The power of tired imagery means that thoughts of hostile Germans inevitably take the mind to football and the second half of Tom Fletcher’s lesson in the misapplication of metaphors. Apparently, according to Mr Fletcher, we should all cheer on our negotiators, like West Ham fans who have learned the hard way that the team plays better when not being booed. Not even my boss, the kind of Hammers fan who reminds us that his team “won the World Cup”, is buying this. He has to support his team win, lose or draw. The free citizens of the UK are not bound by such a priori slavishness. And my boss is also, perhaps regrettably, not consulted by Slavan Bilic about tactics. By contrast, our negotiators, and especially their political masters, are our proxies. Through them, we are in the negotiating chamber – on the pitch, if you must. They should be engaging widely, with businesses, consumers, tax payers, frontline public servants about what a good Brexit looks like. And that includes articulating their vision for it clearly and opening it up for scrutiny, discussion and adaptation.

(Of course, the footballing analogy has some limited appeal. If results go badly, the manager gets the sack. This certainly must keep Slavan Bilic/Theresa May awake at night.)

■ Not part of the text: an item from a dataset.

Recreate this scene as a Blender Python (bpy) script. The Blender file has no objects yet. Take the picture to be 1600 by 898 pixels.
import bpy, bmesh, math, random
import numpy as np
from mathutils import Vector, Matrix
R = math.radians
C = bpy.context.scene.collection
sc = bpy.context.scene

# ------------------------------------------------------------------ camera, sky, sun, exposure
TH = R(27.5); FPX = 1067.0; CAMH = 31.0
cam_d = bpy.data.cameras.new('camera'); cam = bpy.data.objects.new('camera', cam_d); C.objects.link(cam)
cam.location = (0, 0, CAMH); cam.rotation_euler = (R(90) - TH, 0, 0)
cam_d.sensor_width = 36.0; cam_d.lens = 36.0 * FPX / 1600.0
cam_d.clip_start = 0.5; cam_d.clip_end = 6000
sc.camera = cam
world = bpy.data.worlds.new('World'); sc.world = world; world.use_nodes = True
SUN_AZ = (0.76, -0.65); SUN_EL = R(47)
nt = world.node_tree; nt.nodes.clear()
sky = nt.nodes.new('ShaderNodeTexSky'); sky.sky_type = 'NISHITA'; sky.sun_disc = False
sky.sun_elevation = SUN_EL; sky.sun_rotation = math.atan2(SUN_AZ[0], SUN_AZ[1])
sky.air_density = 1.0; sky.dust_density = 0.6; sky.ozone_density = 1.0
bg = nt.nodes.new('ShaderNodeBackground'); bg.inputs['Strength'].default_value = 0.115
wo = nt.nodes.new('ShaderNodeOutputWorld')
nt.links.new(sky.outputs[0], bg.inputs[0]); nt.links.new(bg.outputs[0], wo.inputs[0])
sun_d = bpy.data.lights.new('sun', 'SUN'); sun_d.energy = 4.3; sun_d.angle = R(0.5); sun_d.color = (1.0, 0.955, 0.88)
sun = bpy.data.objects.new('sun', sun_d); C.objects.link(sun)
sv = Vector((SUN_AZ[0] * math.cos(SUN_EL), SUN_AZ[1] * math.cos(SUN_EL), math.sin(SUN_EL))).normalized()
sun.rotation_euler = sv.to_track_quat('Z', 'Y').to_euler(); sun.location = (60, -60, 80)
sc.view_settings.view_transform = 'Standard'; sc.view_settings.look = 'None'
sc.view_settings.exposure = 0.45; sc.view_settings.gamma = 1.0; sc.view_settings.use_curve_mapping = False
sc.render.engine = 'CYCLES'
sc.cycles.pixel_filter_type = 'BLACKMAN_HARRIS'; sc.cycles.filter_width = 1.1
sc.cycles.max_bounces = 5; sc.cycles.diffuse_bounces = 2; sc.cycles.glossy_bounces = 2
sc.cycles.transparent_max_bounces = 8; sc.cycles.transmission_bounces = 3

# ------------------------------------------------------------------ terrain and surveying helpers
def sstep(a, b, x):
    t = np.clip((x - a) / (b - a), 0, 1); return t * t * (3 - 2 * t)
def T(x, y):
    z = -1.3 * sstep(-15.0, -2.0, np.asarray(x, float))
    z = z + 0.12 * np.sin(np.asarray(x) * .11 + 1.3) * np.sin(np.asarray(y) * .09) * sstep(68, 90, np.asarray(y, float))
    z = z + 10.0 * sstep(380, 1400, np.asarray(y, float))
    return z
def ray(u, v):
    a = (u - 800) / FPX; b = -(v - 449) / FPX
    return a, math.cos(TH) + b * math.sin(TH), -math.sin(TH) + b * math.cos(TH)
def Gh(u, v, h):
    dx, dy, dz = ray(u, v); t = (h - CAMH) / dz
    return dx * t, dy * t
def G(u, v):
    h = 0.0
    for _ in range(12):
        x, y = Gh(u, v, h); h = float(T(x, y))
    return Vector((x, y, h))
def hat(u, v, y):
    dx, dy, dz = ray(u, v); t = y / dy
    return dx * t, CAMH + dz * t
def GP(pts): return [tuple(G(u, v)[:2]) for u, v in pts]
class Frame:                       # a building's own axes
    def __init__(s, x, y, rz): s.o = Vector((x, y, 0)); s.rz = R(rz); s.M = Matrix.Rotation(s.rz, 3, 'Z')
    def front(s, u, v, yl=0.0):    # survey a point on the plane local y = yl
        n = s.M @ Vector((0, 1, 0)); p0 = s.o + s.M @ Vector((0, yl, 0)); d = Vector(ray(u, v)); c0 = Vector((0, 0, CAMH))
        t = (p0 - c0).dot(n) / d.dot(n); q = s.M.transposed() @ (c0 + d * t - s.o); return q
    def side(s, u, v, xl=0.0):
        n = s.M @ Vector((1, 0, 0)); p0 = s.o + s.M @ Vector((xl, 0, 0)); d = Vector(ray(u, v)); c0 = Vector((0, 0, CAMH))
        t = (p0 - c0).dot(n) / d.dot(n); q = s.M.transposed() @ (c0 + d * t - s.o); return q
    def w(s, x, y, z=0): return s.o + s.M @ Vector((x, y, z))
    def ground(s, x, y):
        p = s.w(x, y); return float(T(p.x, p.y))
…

So no more of this shoddy use of the glorious capacity of the English language for analogy and imagery. Shakespeare, great borrower of plots and locations from Italy, France, Greece, the Czech Republic, Spain, Croatia, Denmark, would have been ashamed. And can we please, please, please say good riddance to the idiotic card sharp metaphor: no card player ever shows his cards to his opponents. Well I’ve played enough poker to know that’s true. But there I want to bluff, fool, humiliate and ultimately fleece my opponents. Fleecing our EU allies would be the easiest way to bankrupt ourselves. (And let’s be clear, if this is all adversarial, if the EU’s 27 nations are our ‘opponents’, then between them they are much more likely to have the aces, flushes and full houses.)

Actually, in my youth I also played a fair bit of Bridge. And I never showed my opponents my cards. But there were many times I wished I could show them to my various partners. I would have won a lot more hands.